4.      Por fim, e considerando a reacção dos avaliados aos resultados das avaliações, há avaliação dos avaliadores e do processo de avaliação? Como e em que termos? Com que consequências para o processo ainda em curso?

Convirá assinalar dois aspectos que evidenciam uma cumulativa menorização e desqualificação da FCT e de Portugal:

  1. a FCT paga a uma European Science Foundation para avaliar a investigação científica que ela própria tem tutelado, obtendo dela a total desconsideração do modo como o tem assegurado desde 2008 (o de 2008 e dos pareceres das Comissões Externa de Acompanhamento Científico, cf. acima 2.);
  2. a FCT e Portugal pagam uma avaliação, aceitando que a língua portuguesa seja totalmente excluída do processo de avaliação (mesmo no caso do trabalho sobre a cultura e a literatura portuguesas!) e da sua consideração no plano da produção bibliográfica, exclusão que, só por si, contraria os valores da Declaração Universal dos Direitos Linguísticos (1996) e da Carta Europeia do Plurilinguismo e os direitos inerentes à cidadania europeia (com 23 língua oficiais, além de outras). Ora, além de ser uma língua oficial da UE, o português é a 5ª língua mais falada no mundo, a 3ª mais falada no hemisfério ocidental e a mais falada no hemisfério sul.

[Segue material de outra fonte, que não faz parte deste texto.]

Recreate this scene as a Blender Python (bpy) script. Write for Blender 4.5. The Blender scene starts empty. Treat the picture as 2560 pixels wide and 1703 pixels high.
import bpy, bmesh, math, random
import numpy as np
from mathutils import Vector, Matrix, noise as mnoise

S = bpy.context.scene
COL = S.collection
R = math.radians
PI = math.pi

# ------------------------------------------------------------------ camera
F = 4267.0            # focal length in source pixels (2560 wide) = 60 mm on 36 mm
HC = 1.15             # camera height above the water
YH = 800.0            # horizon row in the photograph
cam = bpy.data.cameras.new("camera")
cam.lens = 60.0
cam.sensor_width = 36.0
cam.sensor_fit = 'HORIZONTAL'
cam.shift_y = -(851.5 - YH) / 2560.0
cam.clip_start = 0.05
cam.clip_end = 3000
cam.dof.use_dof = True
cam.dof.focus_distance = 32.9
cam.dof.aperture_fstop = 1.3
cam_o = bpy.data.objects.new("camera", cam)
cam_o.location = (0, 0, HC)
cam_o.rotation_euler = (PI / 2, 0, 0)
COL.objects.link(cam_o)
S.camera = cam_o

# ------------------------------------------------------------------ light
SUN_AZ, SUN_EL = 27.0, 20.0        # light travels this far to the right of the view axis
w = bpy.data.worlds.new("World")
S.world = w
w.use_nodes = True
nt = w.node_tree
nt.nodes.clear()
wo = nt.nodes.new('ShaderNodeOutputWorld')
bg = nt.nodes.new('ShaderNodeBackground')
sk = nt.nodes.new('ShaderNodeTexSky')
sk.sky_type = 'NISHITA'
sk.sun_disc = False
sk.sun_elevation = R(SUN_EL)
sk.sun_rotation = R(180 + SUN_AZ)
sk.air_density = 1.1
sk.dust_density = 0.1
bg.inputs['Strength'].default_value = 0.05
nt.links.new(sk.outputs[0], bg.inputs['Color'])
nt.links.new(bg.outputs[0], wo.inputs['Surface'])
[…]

Acresce que é inaceitável, do ponto de vista ético, que a escassez de recursos financeiros contagie o processo de classificações. Cotas para a atribuição de financiamento por razões de indigência de tesouraria poderão ser inevitáveis. Mas classificar precipitada e injustamente a actividade científica dos Centros por razões de falta de verbas releva de indigência moral.